#### COLLECTED MATERIAL ####

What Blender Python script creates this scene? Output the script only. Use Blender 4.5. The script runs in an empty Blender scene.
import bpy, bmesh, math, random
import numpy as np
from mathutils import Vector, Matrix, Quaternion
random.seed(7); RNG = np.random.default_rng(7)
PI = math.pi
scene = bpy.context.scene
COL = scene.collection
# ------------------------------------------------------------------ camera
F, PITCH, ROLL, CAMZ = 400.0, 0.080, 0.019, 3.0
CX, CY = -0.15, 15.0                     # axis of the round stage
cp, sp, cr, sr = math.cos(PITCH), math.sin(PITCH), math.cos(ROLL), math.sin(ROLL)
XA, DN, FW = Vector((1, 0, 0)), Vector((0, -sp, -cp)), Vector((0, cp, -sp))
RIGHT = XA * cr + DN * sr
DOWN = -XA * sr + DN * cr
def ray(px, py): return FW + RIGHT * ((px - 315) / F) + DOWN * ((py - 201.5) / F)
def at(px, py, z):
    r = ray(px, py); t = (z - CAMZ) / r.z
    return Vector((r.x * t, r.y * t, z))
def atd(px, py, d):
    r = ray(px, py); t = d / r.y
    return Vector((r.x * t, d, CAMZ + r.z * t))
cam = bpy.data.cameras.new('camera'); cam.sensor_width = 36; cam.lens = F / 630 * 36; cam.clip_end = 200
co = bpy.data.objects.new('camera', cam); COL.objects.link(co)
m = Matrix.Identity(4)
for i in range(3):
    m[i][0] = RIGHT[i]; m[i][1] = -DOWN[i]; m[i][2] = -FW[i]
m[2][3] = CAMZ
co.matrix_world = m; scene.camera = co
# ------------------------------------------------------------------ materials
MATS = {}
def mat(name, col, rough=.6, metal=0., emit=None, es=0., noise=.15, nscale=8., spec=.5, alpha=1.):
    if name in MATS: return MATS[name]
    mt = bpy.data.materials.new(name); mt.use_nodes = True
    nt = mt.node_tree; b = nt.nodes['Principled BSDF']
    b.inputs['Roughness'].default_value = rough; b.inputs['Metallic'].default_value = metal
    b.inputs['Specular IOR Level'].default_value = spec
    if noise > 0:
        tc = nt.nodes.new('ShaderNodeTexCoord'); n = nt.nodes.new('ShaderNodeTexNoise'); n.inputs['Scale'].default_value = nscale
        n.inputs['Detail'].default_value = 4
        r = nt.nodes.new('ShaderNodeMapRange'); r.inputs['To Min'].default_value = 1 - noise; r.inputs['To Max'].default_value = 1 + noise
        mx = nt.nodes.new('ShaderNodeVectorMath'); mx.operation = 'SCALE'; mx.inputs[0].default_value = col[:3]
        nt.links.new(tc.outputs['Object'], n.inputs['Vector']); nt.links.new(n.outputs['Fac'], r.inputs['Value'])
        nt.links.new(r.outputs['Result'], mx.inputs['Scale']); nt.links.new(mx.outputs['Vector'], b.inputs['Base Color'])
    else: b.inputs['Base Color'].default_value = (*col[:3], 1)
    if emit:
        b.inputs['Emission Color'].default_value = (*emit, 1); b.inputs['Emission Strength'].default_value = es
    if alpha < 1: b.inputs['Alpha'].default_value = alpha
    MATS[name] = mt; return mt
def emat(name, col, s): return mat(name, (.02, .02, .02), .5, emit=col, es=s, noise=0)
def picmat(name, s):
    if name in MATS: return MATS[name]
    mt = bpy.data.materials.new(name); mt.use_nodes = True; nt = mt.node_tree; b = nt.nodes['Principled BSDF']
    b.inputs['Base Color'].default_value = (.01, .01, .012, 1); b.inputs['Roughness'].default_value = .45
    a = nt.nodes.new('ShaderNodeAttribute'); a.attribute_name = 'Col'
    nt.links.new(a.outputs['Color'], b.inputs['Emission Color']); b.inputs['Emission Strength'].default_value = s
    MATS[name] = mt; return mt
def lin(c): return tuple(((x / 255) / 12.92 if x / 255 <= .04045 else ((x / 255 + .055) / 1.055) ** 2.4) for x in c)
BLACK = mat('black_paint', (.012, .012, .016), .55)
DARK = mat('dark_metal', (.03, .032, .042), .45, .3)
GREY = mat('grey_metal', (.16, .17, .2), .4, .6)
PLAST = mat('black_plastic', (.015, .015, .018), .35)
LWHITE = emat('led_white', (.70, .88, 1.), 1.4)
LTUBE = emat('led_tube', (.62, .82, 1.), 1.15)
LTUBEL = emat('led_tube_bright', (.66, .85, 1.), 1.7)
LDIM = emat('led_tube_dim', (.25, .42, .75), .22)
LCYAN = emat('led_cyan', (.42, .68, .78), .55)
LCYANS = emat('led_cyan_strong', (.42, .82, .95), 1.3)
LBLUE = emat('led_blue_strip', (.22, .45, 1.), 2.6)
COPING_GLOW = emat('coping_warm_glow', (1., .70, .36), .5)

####

Return every line of the material exactly.

*SOLUTION TO THE EXERCISE:*
What Blender Python script creates this scene? Output the script only. Use Blender 4.5. The script runs in an empty Blender scene.
import bpy, bmesh, math, random
import numpy as np
from mathutils import Vector, Matrix, Quaternion
random.seed(7); RNG = np.random.default_rng(7)
PI = math.pi
scene = bpy.context.scene
COL = scene.collection
# ------------------------------------------------------------------ camera
F, PITCH, ROLL, CAMZ = 400.0, 0.080, 0.019, 3.0
CX, CY = -0.15, 15.0                     # axis of the round stage
cp, sp, cr, sr = math.cos(PITCH), math.sin(PITCH), math.cos(ROLL), math.sin(ROLL)
XA, DN, FW = Vector((1, 0, 0)), Vector((0, -sp, -cp)), Vector((0, cp, -sp))
RIGHT = XA * cr + DN * sr
DOWN = -XA * sr + DN * cr
def ray(px, py): return FW + RIGHT * ((px - 315) / F) + DOWN * ((py - 201.5) / F)
def at(px, py, z):
    r = ray(px, py); t = (z - CAMZ) / r.z
    return Vector((r.x * t, r.y * t, z))
def atd(px, py, d):
    r = ray(px, py); t = d / r.y
    return Vector((r.x * t, d, CAMZ + r.z * t))
cam = bpy.data.cameras.new('camera'); cam.sensor_width = 36; cam.lens = F / 630 * 36; cam.clip_end = 200
co = bpy.data.objects.new('camera', cam); COL.objects.link(co)
m = Matrix.Identity(4)
for i in range(3):
    m[i][0] = RIGHT[i]; m[i][1] = -DOWN[i]; m[i][2] = -FW[i]
m[2][3] = CAMZ
co.matrix_world = m; scene.camera = co
# ------------------------------------------------------------------ materials
MATS = {}
def mat(name, col, rough=.6, metal=0., emit=None, es=0., noise=.15, nscale=8., spec=.5, alpha=1.):
    if name in MATS: return MATS[name]
    mt = bpy.data.materials.new(name); mt.use_nodes = True
    nt = mt.node_tree; b = nt.nodes['Principled BSDF']
    b.inputs['Roughness'].default_value = rough; b.inputs['Metallic'].default_value = metal
    b.inputs['Specular IOR Level'].default_value = spec
    if noise > 0:
        tc = nt.nodes.new('ShaderNodeTexCoord'); n = nt.nodes.new('ShaderNodeTexNoise'); n.inputs['Scale'].default_value = nscale
        n.inputs['Detail'].default_value = 4
        r = nt.nodes.new('ShaderNodeMapRange'); r.inputs['To Min'].default_value = 1 - noise; r.inputs['To Max'].default_value = 1 + noise
        mx = nt.nodes.new('ShaderNodeVectorMath'); mx.operation = 'SCALE'; mx.inputs[0].default_value = col[:3]
        nt.links.new(tc.outputs['Object'], n.inputs['Vector']); nt.links.new(n.outputs['Fac'], r.inputs['Value'])
        nt.links.new(r.outputs['Result'], mx.inputs['Scale']); nt.links.new(mx.outputs['Vector'], b.inputs['Base Color'])
    else: b.inputs['Base Color'].default_value = (*col[:3], 1)
    if emit:
        b.inputs['Emission Color'].default_value = (*emit, 1); b.inputs['Emission Strength'].default_value = es
    if alpha < 1: b.inputs['Alpha'].default_value = alpha
    MATS[name] = mt; return mt
def emat(name, col, s): return mat(name, (.02, .02, .02), .5, emit=col, es=s, noise=0)
def picmat(name, s):
    if name in MATS: return MATS[name]
    mt = bpy.data.materials.new(name); mt.use_nodes = True; nt = mt.node_tree; b = nt.nodes['Principled BSDF']
    b.inputs['Base Color'].default_value = (.01, .01, .012, 1); b.inputs['Roughness'].default_value = .45
    a = nt.nodes.new('ShaderNodeAttribute'); a.attribute_name = 'Col'
    nt.links.new(a.outputs['Color'], b.inputs['Emission Color']); b.inputs['Emission Strength'].default_value = s
    MATS[name] = mt; return mt
def lin(c): return tuple(((x / 255) / 12.92 if x / 255 <= .04045 else ((x / 255 + .055) / 1.055) ** 2.4) for x in c)
BLACK = mat('black_paint', (.012, .012, .016), .55)
DARK = mat('dark_metal', (.03, .032, .042), .45, .3)
GREY = mat('grey_metal', (.16, .17, .2), .4, .6)
PLAST = mat('black_plastic', (.015, .015, .018), .35)
LWHITE = emat('led_white', (.70, .88, 1.), 1.4)
LTUBE = emat('led_tube', (.62, .82, 1.), 1.15)
LTUBEL = emat('led_tube_bright', (.66, .85, 1.), 1.7)
LDIM = emat('led_tube_dim', (.25, .42, .75), .22)
LCYAN = emat('led_cyan', (.42, .68, .78), .55)
LCYANS = emat('led_cyan_strong', (.42, .82, .95), 1.3)
LBLUE = emat('led_blue_strip', (.22, .45, 1.), 2.6)
COPING_GLOW = emat('coping_warm_glow', (1., .70, .36), .5)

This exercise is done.